España contra los salvajes en Cuba

Todas las guerras civiles son terribles, pero en Cuba, los españoles (peninsulares y criollos) llegaron muy lejos y muy rápido. Ambos contendientes escalaron enseguida los peldaños del horror absoluto, y se lanzaron a una guerra de exterminio mutuo cuyas consecuencias se hacen sentir todavía. Las razones nunca han sido explicadas de manera aceptable. “Una guerra española contra los salvajes” se acerca a aquel conflicto desde una perspectiva totalmente inédita. No sólo porque los mitos fundadores de la nación cubana (sí es que existe todavía algo así) se presentan desde una perspectiva más humana, sino porque por primera vez se abordan temas hasta ahora ignorados por la historiografía tanto republicana como marxista. Con este texto (el primero de una serie), esperamos que esta necesaria revisión de la historia permita a los cubanos abordar los desafíos del siglo XXI desde una perspectiva menos teatral y más serena.

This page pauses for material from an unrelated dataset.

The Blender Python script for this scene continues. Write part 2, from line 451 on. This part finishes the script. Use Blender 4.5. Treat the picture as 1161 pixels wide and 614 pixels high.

Si los cubanos quieren de verdad construir una nación propia y próspera en el futuro, no pueden seguir creyendo que la quema de Bayamo fue un acto heroico apoyado por toda la población, o que Carlos Manuel de Céspedes fue un hombre bueno inspirado por altos ideales; mucho menos, que una revuelta dirigida por mercenarios y aventureros era representativa del sentir de la población, particularmente del campesinado, o de los pequeños comerciantes peninsulares y cubanos que, día a día contribuían con su trabajo a la creación de la riqueza por la que la isla llegó a convertirse en la provincia más próspera de España. Quedan por escribir muchas cosas entre ellas el papel que jugaron en la importante fase del comienzo de la guerra, las personas de Manuel Quesada y Donato Mármol, hasta ahora minimizadas.
Parece una evidencia, pero no por eso hay que dejar de repetirlo sin descanso: en 1868 la sociedad no estaba dividida radicalmente entre los que querían la independencia y los que defendían la unidad de España. Y en cualquier caso, no hay que olvidar que la isla no era la propiedad exclusiva de los hijos del país, sino de todos los que allí había elegido domicilio y echado raíces. No podemos seguir conformándonos con un estrecho marco binario que, 118 años después de la ocupación norteamericana, ha mostrado sus límites e impide a los habitantes de la isla una interpretación menos teatral de la realidad en la que viven.